The Fort Wainwright police officers remain vigilant in reducing this number especially on post through required in-service training annually. "We [recently] did a refresher on the SFSTs (standard field sobriety tests), DUI law and paperwork, and both written and practical exams," said Capt. Barbara Drapeau, military police, Provost Marshal Office operations officer.

Drapeau said the students received some refresher instruction in the classroom on day one and on the second day, Jan. 29, practiced in the morning for a "wet lab" practical exam in the afternoon.
In a controlled environment a group of Soldiers from the 5th Squadron, 1st Cavalry Regiment, 1st Stryker Brigade Combat Team, 25th Infantry Division agreed to serve as drivers under the influence [although there was no actual driving involved].
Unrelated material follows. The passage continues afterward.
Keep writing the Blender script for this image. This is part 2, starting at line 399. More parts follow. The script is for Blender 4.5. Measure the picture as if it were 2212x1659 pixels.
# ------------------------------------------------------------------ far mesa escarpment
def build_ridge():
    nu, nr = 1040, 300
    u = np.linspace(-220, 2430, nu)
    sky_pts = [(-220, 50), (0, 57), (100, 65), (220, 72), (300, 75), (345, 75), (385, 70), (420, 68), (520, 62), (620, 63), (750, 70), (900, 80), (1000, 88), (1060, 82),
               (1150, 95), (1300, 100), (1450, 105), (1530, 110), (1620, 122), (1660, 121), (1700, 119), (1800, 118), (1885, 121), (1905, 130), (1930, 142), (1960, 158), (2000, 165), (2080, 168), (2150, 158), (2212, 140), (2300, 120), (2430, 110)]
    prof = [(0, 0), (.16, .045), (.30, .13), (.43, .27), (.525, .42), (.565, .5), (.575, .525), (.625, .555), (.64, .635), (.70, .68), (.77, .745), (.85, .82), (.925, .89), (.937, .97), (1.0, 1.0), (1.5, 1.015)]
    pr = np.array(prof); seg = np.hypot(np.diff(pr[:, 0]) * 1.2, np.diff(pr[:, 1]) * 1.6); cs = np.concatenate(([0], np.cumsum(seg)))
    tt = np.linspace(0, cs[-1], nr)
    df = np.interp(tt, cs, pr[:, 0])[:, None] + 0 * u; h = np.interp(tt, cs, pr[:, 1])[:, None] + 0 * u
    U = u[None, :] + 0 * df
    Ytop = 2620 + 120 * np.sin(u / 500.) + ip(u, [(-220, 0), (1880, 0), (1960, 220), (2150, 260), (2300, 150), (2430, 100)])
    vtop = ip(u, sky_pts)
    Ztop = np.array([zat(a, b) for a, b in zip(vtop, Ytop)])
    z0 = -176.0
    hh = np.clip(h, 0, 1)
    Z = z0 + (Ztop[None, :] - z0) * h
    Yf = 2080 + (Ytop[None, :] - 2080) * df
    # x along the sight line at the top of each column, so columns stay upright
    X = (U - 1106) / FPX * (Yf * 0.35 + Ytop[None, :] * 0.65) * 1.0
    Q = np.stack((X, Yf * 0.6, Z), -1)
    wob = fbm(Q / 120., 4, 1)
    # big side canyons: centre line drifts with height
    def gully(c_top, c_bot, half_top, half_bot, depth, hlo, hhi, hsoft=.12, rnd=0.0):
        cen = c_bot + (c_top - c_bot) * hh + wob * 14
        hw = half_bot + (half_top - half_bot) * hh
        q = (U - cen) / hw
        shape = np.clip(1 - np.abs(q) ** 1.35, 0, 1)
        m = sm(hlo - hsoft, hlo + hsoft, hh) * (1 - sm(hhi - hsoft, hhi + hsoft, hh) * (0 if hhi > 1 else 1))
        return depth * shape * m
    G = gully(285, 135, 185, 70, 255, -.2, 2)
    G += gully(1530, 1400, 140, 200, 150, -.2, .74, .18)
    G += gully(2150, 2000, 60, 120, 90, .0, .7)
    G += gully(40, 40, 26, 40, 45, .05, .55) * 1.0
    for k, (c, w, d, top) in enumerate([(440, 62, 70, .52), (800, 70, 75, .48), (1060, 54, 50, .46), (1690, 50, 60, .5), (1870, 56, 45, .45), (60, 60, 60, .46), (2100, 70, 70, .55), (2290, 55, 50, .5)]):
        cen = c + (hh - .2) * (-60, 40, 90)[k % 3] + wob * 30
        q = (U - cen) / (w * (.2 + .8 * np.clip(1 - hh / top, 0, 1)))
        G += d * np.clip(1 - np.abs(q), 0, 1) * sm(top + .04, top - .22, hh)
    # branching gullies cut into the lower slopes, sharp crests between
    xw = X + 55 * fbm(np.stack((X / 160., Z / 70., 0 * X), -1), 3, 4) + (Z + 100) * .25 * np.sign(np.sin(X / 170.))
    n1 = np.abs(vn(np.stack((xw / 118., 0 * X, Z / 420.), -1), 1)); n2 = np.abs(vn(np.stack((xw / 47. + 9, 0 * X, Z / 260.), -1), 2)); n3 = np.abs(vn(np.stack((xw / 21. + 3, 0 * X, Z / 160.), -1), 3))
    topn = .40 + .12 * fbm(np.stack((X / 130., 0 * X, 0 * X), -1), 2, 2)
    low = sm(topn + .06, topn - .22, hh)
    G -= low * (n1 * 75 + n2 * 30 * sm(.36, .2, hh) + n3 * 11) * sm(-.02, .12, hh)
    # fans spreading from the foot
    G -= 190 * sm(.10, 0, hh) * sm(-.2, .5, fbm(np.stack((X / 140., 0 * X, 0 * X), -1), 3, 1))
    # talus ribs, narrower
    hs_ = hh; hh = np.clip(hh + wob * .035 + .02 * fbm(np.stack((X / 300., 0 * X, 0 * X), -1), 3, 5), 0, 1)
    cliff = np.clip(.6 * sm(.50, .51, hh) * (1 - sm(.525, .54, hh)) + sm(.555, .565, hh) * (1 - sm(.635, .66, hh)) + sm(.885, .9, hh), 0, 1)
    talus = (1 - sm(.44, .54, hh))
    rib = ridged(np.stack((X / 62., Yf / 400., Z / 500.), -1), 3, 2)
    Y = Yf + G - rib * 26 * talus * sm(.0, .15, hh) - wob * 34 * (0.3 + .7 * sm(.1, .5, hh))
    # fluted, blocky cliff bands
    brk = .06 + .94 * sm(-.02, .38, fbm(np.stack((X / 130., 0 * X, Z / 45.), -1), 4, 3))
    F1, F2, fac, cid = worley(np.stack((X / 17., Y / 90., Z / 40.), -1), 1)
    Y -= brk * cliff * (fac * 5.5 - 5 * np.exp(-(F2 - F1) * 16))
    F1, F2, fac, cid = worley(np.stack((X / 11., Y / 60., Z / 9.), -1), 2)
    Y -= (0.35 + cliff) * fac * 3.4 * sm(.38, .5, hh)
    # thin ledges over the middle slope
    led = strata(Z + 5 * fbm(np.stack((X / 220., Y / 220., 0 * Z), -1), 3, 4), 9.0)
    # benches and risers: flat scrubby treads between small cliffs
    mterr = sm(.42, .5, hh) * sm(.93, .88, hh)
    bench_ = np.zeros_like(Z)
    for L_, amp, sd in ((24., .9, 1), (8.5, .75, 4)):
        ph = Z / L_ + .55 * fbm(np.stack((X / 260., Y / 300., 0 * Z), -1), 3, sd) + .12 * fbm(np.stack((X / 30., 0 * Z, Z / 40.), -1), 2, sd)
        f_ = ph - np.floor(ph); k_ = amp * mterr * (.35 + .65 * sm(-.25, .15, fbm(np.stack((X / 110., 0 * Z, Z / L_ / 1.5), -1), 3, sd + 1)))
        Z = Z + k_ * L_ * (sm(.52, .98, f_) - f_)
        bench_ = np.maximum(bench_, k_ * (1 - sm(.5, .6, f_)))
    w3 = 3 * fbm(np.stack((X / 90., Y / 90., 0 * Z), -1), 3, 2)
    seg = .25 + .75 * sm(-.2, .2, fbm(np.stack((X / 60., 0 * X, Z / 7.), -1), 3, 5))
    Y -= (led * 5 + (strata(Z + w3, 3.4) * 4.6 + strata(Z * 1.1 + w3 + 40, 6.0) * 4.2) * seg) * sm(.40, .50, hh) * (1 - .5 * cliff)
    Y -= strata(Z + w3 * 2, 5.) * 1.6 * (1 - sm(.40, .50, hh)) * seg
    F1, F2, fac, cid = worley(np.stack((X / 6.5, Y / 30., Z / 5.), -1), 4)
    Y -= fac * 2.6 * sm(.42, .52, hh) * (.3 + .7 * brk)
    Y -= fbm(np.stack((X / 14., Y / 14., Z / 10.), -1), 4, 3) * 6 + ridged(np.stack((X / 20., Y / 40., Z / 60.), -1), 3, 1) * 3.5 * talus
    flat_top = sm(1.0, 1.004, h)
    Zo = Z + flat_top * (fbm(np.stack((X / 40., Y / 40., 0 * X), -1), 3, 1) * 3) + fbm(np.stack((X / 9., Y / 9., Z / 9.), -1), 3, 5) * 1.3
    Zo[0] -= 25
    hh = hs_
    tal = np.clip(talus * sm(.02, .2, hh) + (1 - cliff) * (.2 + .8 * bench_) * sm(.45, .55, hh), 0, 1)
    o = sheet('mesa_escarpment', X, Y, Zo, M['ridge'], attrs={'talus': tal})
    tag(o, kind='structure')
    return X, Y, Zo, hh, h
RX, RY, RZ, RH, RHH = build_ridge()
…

An obviously inebriated Pfc. Michael Rodriguez said, "They just let us start drinking at about 11:30 (a.m.) for about an hour or so and started asking us questions. I think I had about five beers and three mixed drinks." After more than two and a half hours later and on his seventh attempt at the SFST, he said, "I think I'm finally getting it."

Lt. Christopher Jeter, Fort Wainwright Police Department, agreed that Rodriguez was following instructions better, was able to walk a straight line and could balance, but still demonstrated signs through the HGN (Horizontal Gaze Nystagmus) or pen test, that would be cause enough to "take him in."

"The pen test gives officers scientific evidence, that individuals who are under the influence of drugs or alcohol have difficulties following a moving object," Jeter said. In addition, these same people often experience an involuntary jerking of the eye--a natural phenomena known as nystagmus. HGN tests, therefore, are used to determine whether suspected DUI offenders show signs of being intoxicated even if they can perform the other tests adequately.

All refresher training was taught by Lt. Dave McKillican, who evaluated each officer on procedures and performance during a routine traffic stop, providing feedback and making corrections if necessary.

"The wet lab gave the Department of Army civilian police a refresher on traffic stops and what the tests look like when people are drunk and trying to perform them," said Drapeau. The last day was a law class from the District Attorney's office, paperwork refresher and a written exam. "This training was a success and enables our civilian police officers to keep their training current so they can enforce law on Fort Wainwright," she said.